The possible entry of Marine Le Pen's far-right National Front into parliament for the first time since the mid-1980s with up to three seats would be uncomfortable but would not pose any threat to Hollande's power to govern.
"It would probably be better if the Socialists get an absolute majority because they won't be influenced by the far left and they'll be able to govern along more centrist lines," said Yves Collignon, 62, a retired engineer voting in Paris.
Hollande, who won power last month, will fly to Mexico early on Monday with voting slips barely counted for the first of a flurry of summits. His decision to side with southern nations weary of austerity has opened a rift with Europe's paymaster Germany that the Socialist needs to fix fast.
He is toning down calls for joint euro zone bonds - accepting Berlin's insistence this is a long-term prospect - and is instead pushing for a package of growth-boosting measures worth around 120 billion euros.
Hollande may face a challenge keeping eurosceptic Socialist lawmakers behind him if he agrees to Germany's demand for a commitment to deeper fiscal and political integration in Europe.
He may also encounter resistance to slowing down spending plans if a public finance audit due by end-June shows France ill placed to meet its deficit goals, as it is expected to do.
"Hollande's biggest political test will be to keep his party united if he is forced to adopt economic policies that are unpopular with the electorate," political analyst Antonio Barroso of Eurasia Group said in a note to clients.
NO VOTER HONEYMOON
Polling booths opened at 8 a.m. (02.00 a.m.
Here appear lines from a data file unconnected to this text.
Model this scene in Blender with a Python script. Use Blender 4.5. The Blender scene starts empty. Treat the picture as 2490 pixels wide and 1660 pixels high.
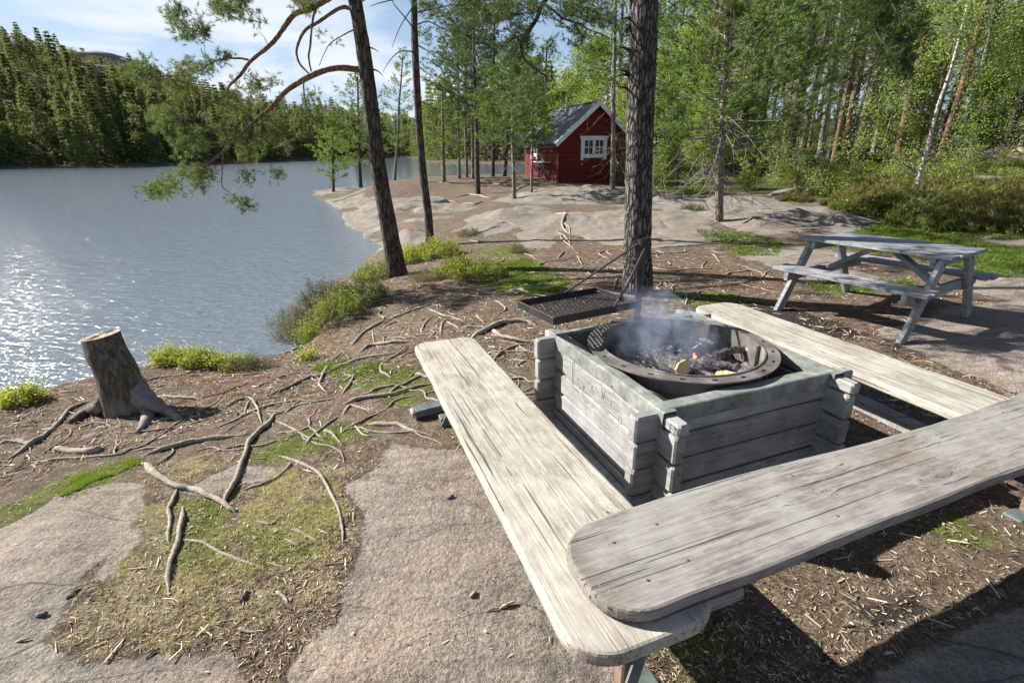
import bpy, math, random
import numpy as np
from mathutils import Vector, Matrix, Quaternion
R=math.radians
# ------------------------------------------------------------------ camera, world, sun, exposure
sc=bpy.context.scene
col=sc.collection
CH=1.70
cam=bpy.data.objects.new('camera',bpy.data.cameras.new('camera')); col.objects.link(cam); sc.camera=cam
cam.data.sensor_width=36; cam.data.lens=1231.6/2490*36; cam.data.clip_start=.05; cam.data.clip_end=3000
PIT=.3629; RO=-.0142
cp,sp=math.cos(PIT),math.sin(PIT)
FW=np.array([0,cp,-sp]); RT0=np.array([1,0,0.]); UP0=np.array([0,sp,cp])
RTv=math.cos(RO)*RT0+math.sin(RO)*UP0; UPv=-math.sin(RO)*RT0+math.cos(RO)*UP0
cam.matrix_world=Matrix([[RTv[i],UPv[i],-FW[i],(0,0,CH)[i]] for i in range(3)]+[[0,0,0,1]])
SUNV=Vector((math.cos(R(33))*math.cos(R(-19)),math.cos(R(33))*math.sin(R(-19)),-math.sin(R(33))))  # travel direction of light
sun=bpy.data.objects.new('sun',bpy.data.lights.new('sun','SUN')); col.objects.link(sun)
sun.data.energy=5.0; sun.data.angle=R(.5); sun.data.color=(1,.95,.87)
sun.rotation_euler=SUNV.to_track_quat('-Z','Y').to_euler()
sc.view_settings.view_transform='Standard'; sc.view_settings.look='None'; sc.view_settings.gamma=1
sc.view_settings.exposure=1.27
try: sc.cycles.use_denoising=True
except Exception: pass
sc.cycles.max_bounces=6; sc.cycles.transparent_max_bounces=12; sc.cycles.volume_step_rate=2
random.seed(5); rng=np.random.default_rng(5)
# ------------------------------------------------------------------ node helper
class NT:
    def __init__(s,tree): s.t=tree; s.l=tree.links
    def n(s,ty,ins=None,**pr):
        nd=s.t.nodes.new(ty)
        for k,v in pr.items(): setattr(nd,k,v)
        for k,v in (ins or {}).items():
            sk=nd.inputs[k]
            if isinstance(v,bpy.types.NodeSocket): s.l.new(v,sk)
            else: sk.default_value=v
        return nd
    def noise(s,vec,scale,detail=4,rough=.55,dist=0):
        return s.n('ShaderNodeTexNoise',{'Vector':vec,'Scale':scale,'Detail':detail,'Roughness':rough,'Distortion':dist}).outputs['Fac']
    def ramp(s,fac,stops,interp='LINEAR'):
        r=s.n('ShaderNodeValToRGB',{'Fac':fac}); cr=r.color_ramp; cr.interpolation=interp
        while len(cr.elements)<len(stops): cr.elements.new(.5)
        for e,(p,c) in zip(cr.elements,stops):
            e.position=p; e.color=(c,c,c,1) if isinstance(c,(int,float)) else (*c,1)
        return r.outputs['Color']
    def mix(s,f,a,b,bt='MIX'):
        m=s.n('ShaderNodeMix',data_type='RGBA',blend_type=bt)
        for i,v in ((0,f),(6,a),(7,b)):
            if isinstance(v,bpy.types.NodeSocket): s.l.new(v,m.inputs[i])
            else: m.inputs[i].default_value=v if i==0 else ((*v,1) if len(v)==3 else v)
        return m.outputs[2]
    def math(s,op,a,b=0,clamp=False):
        m=s.n('ShaderNodeMath',operation=op,use_clamp=clamp)
        for i,v in ((0,a),(1,b)):
            if isinstance(v,bpy.types.NodeSocket): s.l.new(v,m.inputs[i])
            else: m.inputs[i].default_value=v
        return m.outputs[0]
    def map(s,vec,scale=(1,1,1),rot=(0,0,0),loc=(0,0,0)):
        return s.n('ShaderNodeMapping',{'Vector':vec,'Scale':scale,'Rotation':rot,'Location':loc}).outputs[0]
    def bump(s,h,st,dist=.01,nrm=None):
        d={'Height':h,'Strength':st,'Distance':dist}
        if nrm is not None: d['Normal']=nrm
        return s.n('ShaderNodeBump',d).outputs[0]
MATS={}
def mat(name,fn,rough=.8,spec=.3):
    if name in MATS: return MATS[name]
    m=bpy.data.materials.new(name); m.use_nodes=True; t=NT(m.node_tree)
    b=m.node_tree.nodes['Principled BSDF']; b.inputs['Roughness'].default_value=rough; b.inputs['Specular IOR Level'].default_value=spec
    tc=t.n('ShaderNodeTexCoord')
    fn(t,b,tc.outputs['Object'],m); MATS[name]=m; return m
def L(t,a,b): t.l.new(a,b)
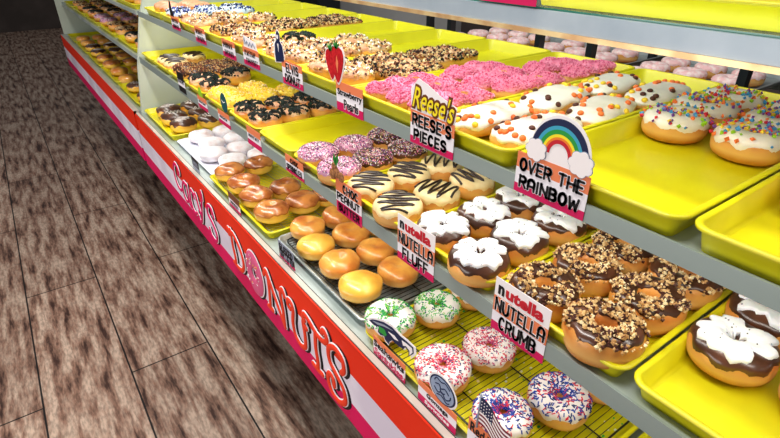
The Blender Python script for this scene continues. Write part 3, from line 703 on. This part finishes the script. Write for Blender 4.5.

EDT) and the last ones were due to close 12 hours later, with concern over turnout as voters go to the polls for the fourth time in eight weeks. The abstention rate hit a record of nearly 43 percent last Sunday.
Initial results will be released at 8 p.m., the same time the world will learn whether Greece has elected an anti-austerity party whose victory could undermine its euro zone membership and send shockwaves through financial markets.
Hollande's chief ministers, including Prime Minister Jean-Marc Ayrault, were elected in round one by scoring more than 50 percent of votes. Those in run-off contests, like Finance Minister Pierre Moscovici, are expected to win their seats.
In all, 36 deputies were elected outright last weekend and 541 constituencies are up for grabs on Sunday.
A survey by Ipsos-Logica Business Consulting published on Friday, and tallying with other polls, showed Hollande's Socialist bloc could win between 284 and 313 deputies and that the Greens could take 14 to 20 seats.
The radical Left Front coalition, whose leader Jean-Luc Melenchon was knocked out of the running for a seat representing an economically destitute northern town by Le Pen last week, is set to win just 12 to 13 seats.
Le Pen's National Front is looking at up to three seats, and the conservatives, fractured since their leader Nicolas Sarkozy was ousted as president in May, are set for 192 to 226 seats.
The projections are for a bigger parliament win for the left than in the 1997 election, when voters lashed out at the then conservative government's attempt at welfare reform, and in 1988, just after President Francois Mitterrand's re-election.
That would still leave Hollande short of the two-thirds majority he would need for any constitutional changes, such as legislation to give EU institutions more power over the budget.
Hollande faces the risk that opposition lawmakers could demand a referendum in exchange for supporting legislation that many voters would view as undermining French sovereignty.
The fact voters are already marking Hollande harshly suggests they will react angrily if he announces spending cuts.
"My hypothesis is that after the summer there will be social upheaval as people will no longer be able to voice frustration via the ballot box," political expert Dominique Reynie said.